Except the settings are totally different now. We haven’t had world war for more than 70 years. Cold war ended 31 years ago. Capitalism and free trade is now the dominant discourse. It’s also safe to say that it will stay for years, given how the socialist countries — as the alternatives — like Cuba and Venezuela are like. So, having anti-colonialism idea within our blood is actually fine, but at the same time, we also have to make sense of our reality, and those are economic openness and free trading.

On top of it, Indonesia’s closest neighbouring countries, Malaysia and Singapore, have proven that economic openness has quickly improved their life. The fact that Malaysia and Singapore’s independence were way more later than Indonesia, yet their current Gross Domestic Product (GDP) per capita are already so much higher than us, should have given you a perspective of economic openness. Despite them being isolated culturally and not really adhering to democratic values, their economy was and is being built on cooperation with public and private stakeholders from all over the world.

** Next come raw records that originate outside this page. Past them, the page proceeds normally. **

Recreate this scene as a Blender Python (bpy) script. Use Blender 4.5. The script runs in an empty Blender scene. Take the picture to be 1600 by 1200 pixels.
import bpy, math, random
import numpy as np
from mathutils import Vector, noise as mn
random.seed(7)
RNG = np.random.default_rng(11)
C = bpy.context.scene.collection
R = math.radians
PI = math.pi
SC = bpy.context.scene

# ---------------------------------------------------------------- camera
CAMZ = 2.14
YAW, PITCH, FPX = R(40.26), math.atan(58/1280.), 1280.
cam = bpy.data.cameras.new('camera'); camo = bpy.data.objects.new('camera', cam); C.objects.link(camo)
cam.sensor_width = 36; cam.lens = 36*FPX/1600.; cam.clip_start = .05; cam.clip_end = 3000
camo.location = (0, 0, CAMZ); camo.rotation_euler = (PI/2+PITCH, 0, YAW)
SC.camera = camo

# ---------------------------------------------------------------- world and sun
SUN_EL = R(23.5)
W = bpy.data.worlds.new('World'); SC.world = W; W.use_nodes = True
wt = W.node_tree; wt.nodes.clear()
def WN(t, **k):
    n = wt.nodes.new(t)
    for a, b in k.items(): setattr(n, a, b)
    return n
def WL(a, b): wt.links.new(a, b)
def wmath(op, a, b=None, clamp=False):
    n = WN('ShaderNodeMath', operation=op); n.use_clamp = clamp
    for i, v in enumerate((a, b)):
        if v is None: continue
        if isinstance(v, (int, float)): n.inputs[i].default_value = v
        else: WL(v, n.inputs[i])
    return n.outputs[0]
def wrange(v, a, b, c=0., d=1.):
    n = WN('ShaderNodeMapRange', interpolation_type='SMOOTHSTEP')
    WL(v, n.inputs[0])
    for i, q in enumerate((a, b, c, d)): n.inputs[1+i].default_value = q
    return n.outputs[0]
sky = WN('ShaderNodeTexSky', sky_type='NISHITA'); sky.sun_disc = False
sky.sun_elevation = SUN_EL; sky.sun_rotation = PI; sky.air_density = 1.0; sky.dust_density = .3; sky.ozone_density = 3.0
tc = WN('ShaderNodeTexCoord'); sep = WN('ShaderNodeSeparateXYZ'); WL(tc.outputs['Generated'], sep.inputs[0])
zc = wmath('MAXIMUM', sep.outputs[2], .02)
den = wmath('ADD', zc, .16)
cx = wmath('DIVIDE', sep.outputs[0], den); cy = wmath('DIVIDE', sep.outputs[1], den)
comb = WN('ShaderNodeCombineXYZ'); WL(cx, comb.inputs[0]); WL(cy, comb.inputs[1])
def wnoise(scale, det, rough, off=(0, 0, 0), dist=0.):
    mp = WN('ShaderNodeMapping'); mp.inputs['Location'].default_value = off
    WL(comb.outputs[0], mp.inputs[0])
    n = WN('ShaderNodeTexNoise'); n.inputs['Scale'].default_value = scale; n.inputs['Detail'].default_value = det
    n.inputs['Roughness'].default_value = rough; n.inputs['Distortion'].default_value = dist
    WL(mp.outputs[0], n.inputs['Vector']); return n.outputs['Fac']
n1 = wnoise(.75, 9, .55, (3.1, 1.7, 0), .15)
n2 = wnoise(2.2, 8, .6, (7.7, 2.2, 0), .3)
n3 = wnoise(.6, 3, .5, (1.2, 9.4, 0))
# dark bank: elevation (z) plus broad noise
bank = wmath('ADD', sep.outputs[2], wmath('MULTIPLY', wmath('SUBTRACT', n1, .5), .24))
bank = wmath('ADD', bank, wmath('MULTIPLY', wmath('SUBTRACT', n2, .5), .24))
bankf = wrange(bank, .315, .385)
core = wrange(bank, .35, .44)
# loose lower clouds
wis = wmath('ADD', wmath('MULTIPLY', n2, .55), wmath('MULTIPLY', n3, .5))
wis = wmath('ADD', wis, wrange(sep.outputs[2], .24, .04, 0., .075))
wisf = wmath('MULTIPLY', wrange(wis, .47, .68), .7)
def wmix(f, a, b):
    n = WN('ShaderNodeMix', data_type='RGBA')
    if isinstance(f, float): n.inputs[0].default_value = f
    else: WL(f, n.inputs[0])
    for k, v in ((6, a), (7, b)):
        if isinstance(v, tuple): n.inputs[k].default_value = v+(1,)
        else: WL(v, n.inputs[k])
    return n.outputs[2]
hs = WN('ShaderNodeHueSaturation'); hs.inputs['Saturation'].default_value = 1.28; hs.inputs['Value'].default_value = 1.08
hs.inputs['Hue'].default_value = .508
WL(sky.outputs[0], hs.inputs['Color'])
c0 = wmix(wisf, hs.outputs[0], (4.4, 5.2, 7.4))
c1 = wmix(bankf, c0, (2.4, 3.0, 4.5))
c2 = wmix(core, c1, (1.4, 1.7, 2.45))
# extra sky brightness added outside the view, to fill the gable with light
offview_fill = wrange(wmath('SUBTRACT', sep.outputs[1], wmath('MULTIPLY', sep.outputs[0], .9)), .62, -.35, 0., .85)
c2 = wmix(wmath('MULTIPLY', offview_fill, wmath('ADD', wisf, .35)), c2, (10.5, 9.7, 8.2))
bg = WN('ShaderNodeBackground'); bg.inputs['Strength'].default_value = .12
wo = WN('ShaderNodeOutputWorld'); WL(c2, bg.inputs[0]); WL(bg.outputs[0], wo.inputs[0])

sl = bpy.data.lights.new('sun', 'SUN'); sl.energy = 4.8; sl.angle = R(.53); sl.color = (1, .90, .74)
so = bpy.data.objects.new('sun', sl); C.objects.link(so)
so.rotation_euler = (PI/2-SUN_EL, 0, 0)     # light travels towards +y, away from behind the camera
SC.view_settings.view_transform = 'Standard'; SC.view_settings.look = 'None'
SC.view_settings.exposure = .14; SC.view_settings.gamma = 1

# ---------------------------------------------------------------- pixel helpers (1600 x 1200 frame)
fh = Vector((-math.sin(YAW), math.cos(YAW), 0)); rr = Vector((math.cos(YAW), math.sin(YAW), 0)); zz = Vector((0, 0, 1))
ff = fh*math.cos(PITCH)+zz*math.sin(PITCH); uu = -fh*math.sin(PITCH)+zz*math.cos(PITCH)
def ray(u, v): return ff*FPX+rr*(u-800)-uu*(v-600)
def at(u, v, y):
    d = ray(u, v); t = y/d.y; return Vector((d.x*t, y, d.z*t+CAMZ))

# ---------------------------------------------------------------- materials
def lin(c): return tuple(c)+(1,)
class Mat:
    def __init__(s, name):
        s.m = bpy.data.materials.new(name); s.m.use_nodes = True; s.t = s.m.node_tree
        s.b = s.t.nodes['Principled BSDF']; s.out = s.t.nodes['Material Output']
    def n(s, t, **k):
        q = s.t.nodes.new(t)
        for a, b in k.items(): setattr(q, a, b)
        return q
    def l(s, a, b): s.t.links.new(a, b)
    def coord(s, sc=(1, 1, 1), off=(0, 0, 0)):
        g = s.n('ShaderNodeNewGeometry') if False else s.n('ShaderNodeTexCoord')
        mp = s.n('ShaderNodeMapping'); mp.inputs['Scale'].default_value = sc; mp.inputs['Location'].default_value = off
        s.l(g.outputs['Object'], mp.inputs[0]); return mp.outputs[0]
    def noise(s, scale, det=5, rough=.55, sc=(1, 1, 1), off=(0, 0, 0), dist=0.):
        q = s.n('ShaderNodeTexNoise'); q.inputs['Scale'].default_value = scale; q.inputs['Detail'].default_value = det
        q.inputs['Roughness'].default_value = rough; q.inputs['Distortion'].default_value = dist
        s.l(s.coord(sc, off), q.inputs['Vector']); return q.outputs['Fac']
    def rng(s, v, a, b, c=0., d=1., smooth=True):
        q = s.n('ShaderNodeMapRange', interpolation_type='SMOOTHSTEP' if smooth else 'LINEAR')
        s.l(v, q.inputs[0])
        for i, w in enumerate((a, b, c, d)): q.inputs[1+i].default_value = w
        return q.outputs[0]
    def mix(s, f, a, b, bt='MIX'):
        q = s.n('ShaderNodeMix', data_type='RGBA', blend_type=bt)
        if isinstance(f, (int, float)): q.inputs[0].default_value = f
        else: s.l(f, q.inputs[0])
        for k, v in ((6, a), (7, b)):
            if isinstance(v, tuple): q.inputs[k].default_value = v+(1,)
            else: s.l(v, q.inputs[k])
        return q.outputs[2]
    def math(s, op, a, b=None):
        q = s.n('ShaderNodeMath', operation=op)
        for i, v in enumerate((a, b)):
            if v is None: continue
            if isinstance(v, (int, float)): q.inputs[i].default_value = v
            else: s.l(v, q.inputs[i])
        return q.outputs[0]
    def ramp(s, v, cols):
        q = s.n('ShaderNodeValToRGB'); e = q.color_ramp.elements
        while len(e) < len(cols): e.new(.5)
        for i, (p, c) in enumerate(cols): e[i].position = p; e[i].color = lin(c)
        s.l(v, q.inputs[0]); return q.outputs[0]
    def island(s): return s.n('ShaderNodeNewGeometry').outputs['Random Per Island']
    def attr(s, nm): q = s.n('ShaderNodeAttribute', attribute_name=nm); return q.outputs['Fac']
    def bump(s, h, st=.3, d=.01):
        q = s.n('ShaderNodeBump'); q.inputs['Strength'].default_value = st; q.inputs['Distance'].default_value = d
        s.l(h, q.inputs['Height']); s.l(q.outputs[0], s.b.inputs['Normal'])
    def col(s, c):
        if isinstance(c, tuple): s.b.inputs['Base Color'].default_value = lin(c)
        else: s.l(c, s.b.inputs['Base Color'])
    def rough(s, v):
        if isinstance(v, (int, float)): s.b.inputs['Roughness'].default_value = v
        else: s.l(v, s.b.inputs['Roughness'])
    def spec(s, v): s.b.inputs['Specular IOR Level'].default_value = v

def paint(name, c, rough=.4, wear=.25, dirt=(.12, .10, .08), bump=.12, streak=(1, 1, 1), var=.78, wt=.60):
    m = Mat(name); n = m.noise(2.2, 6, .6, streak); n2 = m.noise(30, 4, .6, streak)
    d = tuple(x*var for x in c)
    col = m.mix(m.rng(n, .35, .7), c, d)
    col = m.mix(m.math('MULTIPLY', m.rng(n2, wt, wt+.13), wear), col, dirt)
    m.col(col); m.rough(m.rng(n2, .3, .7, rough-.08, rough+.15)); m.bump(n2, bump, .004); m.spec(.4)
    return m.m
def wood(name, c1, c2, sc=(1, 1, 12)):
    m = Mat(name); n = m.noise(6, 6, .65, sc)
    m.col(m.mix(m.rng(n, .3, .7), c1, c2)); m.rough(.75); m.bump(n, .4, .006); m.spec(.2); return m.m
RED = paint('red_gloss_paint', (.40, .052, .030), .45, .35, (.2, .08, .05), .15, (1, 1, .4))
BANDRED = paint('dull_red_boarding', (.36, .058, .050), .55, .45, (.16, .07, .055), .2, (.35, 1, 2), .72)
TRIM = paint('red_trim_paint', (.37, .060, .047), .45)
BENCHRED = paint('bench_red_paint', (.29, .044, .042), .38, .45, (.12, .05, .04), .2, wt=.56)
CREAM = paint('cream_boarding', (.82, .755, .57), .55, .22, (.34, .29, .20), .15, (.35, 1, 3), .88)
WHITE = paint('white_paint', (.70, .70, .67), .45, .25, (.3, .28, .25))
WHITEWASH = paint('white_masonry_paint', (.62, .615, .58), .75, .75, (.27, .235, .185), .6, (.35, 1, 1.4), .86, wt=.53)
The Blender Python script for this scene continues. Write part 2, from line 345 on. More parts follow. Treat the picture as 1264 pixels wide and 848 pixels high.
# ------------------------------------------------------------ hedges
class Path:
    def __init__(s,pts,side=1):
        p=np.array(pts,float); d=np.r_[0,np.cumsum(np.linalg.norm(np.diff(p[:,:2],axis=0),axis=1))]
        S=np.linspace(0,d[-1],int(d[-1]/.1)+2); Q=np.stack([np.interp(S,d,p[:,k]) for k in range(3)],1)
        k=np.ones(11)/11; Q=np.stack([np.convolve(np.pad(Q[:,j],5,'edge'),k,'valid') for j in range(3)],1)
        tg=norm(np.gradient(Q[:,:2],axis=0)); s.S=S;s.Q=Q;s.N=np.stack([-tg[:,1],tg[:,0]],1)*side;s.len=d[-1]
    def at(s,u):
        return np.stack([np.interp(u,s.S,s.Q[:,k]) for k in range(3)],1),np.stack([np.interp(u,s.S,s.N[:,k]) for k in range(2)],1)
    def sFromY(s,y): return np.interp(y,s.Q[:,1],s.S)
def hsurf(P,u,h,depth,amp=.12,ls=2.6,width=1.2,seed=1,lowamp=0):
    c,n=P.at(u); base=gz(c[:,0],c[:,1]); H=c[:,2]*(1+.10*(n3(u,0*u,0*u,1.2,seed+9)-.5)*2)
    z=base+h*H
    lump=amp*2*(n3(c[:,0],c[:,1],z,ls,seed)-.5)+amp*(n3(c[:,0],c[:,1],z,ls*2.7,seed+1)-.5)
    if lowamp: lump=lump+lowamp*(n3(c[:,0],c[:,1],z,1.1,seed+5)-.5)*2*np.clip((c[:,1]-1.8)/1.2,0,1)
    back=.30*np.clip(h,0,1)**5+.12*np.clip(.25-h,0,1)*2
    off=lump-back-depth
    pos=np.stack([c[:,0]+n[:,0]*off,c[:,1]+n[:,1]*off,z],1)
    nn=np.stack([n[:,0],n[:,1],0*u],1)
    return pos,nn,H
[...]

Indonesia is Heading to Economic Openness like Never Before

Lucky for you, economic growth lovers, that Indonesia is currently heading to economic openness. With the introduction of the controversial bill “Omnibus Law”, in which some of the laws will incentivize the investors to invest their money in Indonesia, there’s a strong will of the Jokowi’s government to actually make this country even more open economically. I’m not saying that the bill is not flawed, especially because it is at the very expense of the workers, but I’ll leave those critics to Twitter’s activists. In this article, I’d use that proposed bill simply to underline the strong will of improving economic openness by the current regime.

The other proof of the strong willingness is the ratification of Indonesia-Australia Comprehensive Economic Partnership Agreement (IA-CEPA). IA-CEPA, like many Free Trade Agreements (FTAs), show you the will of the government to be more opened economically. If we look at the data of Asia Regional Integration Center (ARIC) by Asian Development Bank (ADB), Singapore and Malaysia are ahead of Indonesia in terms of dealt FTAs scheme. Singapore currently has 24 FTAs that are signed and in effect, while Malaysia is on 16 FTAs. Indonesia? we only have 11 signed and in effect FTAs, and seven of them are with ASEAN, not bilaterally as independent country. But we have 17 FTAs that are already on Proposed/Under Consultation and Study status, more than Malaysia and Singapore combined.

So, if we look the data above, we can clearly see that we already have the will to talk and be opened with other countries/entities. The question now is, until when Indonesia will remain cautious and just stop at the proposed level of FTAs? I can understand that some of them may be too hard to be accelerated and the negotiations stalled, yet that also means we are slowing the progress of economic cooperation that is beneficial to us. We can remain cautious until forever, but do not be shocked or disappointed if Vietnam overtakes us economically anytime soon, just like what Malaysia and Singapore have already done years ago.